## Directions for this task
Each line from the top of the listing through the one holding "SC.view_settings.exposure = 0.0" should be restated word for word, with nothing added and no pictures.

## Data lines

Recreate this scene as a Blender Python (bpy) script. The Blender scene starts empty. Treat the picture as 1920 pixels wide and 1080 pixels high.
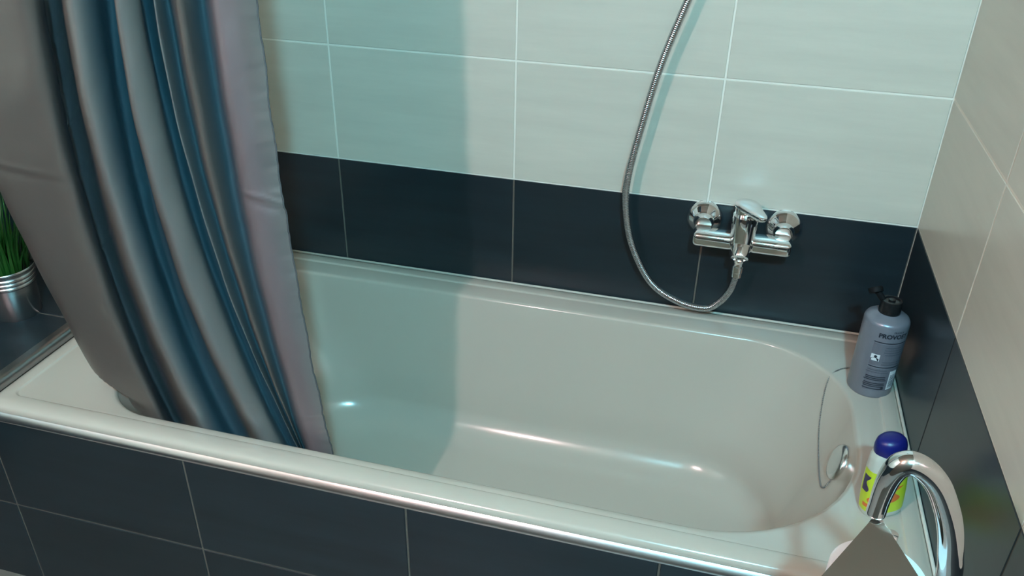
import bpy, bmesh, math, random
from mathutils import Vector, Matrix
random.seed(7)
SC = bpy.context.scene
COL = SC.collection

# ------------------------------------------------------------------ camera, world, lights, exposure
def make_camera():
    yaw, pitch, roll = -0.2558, 0.5185, 0.0190
    cy, sy, cp, sp = math.cos(yaw), math.sin(yaw), math.cos(pitch), math.sin(pitch)
    fwd = Vector((sy*cp, cy*cp, -sp)); right = Vector((cy, -sy, 0)); up = right.cross(fwd)
    cr, sr = math.cos(roll), math.sin(roll)
    r2 = right*cr + up*sr; u2 = up*cr - right*sr
    cam = bpy.data.cameras.new('camera'); o = bpy.data.objects.new('camera', cam); COL.objects.link(o)
    m = Matrix((r2, u2, -fwd)).transposed().to_4x4()
    m.translation = Vector((-0.3738, -1.5930, 1.3809))
    o.matrix_world = m
    cam.sensor_width = 36; cam.lens = 1579.3/1920*36; cam.clip_start = 0.02
    SC.camera = o
make_camera()

W = bpy.data.worlds.new('world'); SC.world = W; W.use_nodes = True
W.node_tree.nodes['Background'].inputs[0].default_value = (0.5, 0.6, 0.62, 1)
W.node_tree.nodes['Background'].inputs[1].default_value = 0.0

LAMP_WARM = dict(loc=(-1.210, -2.10, 2.04), color=(1.0, 0.75, 0.77), power=68.0, radius=0.030)
LAMP_COOL = dict(loc=(-0.165, -2.10, 2.16), color=(0.28, 0.79, 1.0), power=140.0, radius=0.048)

SC.view_settings.view_transform = 'Standard'
SC.view_settings.look = 'None'
SC.view_settings.gamma = 1
SC.view_settings.use_curve_mapping = False
SC.view_settings.exposure = 0.0

# ------------------------------------------------------------------ materials
def new_mat(name):
    m = bpy.data.materials.new(name); m.use_nodes = True
    nt = m.node_tree; b = nt.nodes['Principled BSDF']
    return m, nt, b

def simple(name, col, rough=0.5, metal=0.0, spec=0.5, coat=0.0, noise=0.0, scale=40, bump=0.0, bscale=200):
    m, nt, b = new_mat(name)
    b.inputs['Base Color'].default_value = (*col, 1)
    b.inputs['Roughness'].default_value = rough
    b.inputs['Metallic'].default_value = metal
    b.inputs['Specular IOR Level'].default_value = spec
    b.inputs['Coat Weight'].default_value = coat
    b.inputs['Coat Roughness'].default_value = 0.08
    tc = nt.nodes.new('ShaderNodeTexCoord')
    if noise:
        n = nt.nodes.new('ShaderNodeTexNoise'); n.inputs['Scale'].default_value = scale; n.inputs['Detail'].default_value = 5
        nt.links.new(tc.outputs['Object'], n.inputs['Vector'])
        mx = nt.nodes.new('ShaderNodeMix'); mx.data_type = 'RGBA'
        mx.inputs['A'].default_value = (*[c*(1-noise) for c in col], 1)
        mx.inputs['B'].default_value = (*[min(1, c*(1+noise)) for c in col], 1)
        nt.links.new(n.outputs['Fac'], mx.inputs['Factor']); nt.links.new(mx.outputs['Result'], b.inputs['Base Color'])
    if bump:
        n2 = nt.nodes.new('ShaderNodeTexNoise'); n2.inputs['Scale'].default_value = bscale; n2.inputs['Detail'].default_value = 3
        nt.links.new(tc.outputs['Object'], n2.inputs['Vector'])
        bp = nt.nodes.new('ShaderNodeBump'); bp.inputs['Strength'].default_value = bump; bp.inputs['Distance'].default_value = 0.001
        nt.links.new(n2.outputs['Fac'], bp.inputs['Height']); nt.links.new(bp.outputs['Normal'], b.inputs['Normal'])
    return m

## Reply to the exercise
Recreate this scene as a Blender Python (bpy) script. The Blender scene starts empty. Treat the picture as 1920 pixels wide and 1080 pixels high.
import bpy, bmesh, math, random
from mathutils import Vector, Matrix
random.seed(7)
SC = bpy.context.scene
COL = SC.collection

# ------------------------------------------------------------------ camera, world, lights, exposure
def make_camera():
    yaw, pitch, roll = -0.2558, 0.5185, 0.0190
    cy, sy, cp, sp = math.cos(yaw), math.sin(yaw), math.cos(pitch), math.sin(pitch)
    fwd = Vector((sy*cp, cy*cp, -sp)); right = Vector((cy, -sy, 0)); up = right.cross(fwd)
    cr, sr = math.cos(roll), math.sin(roll)
    r2 = right*cr + up*sr; u2 = up*cr - right*sr
    cam = bpy.data.cameras.new('camera'); o = bpy.data.objects.new('camera', cam); COL.objects.link(o)
    m = Matrix((r2, u2, -fwd)).transposed().to_4x4()
    m.translation = Vector((-0.3738, -1.5930, 1.3809))
    o.matrix_world = m
    cam.sensor_width = 36; cam.lens = 1579.3/1920*36; cam.clip_start = 0.02
    SC.camera = o
make_camera()

W = bpy.data.worlds.new('world'); SC.world = W; W.use_nodes = True
W.node_tree.nodes['Background'].inputs[0].default_value = (0.5, 0.6, 0.62, 1)
W.node_tree.nodes['Background'].inputs[1].default_value = 0.0

LAMP_WARM = dict(loc=(-1.210, -2.10, 2.04), color=(1.0, 0.75, 0.77), power=68.0, radius=0.030)
LAMP_COOL = dict(loc=(-0.165, -2.10, 2.16), color=(0.28, 0.79, 1.0), power=140.0, radius=0.048)

SC.view_settings.view_transform = 'Standard'
SC.view_settings.look = 'None'
SC.view_settings.gamma = 1
SC.view_settings.use_curve_mapping = False
SC.view_settings.exposure = 0.0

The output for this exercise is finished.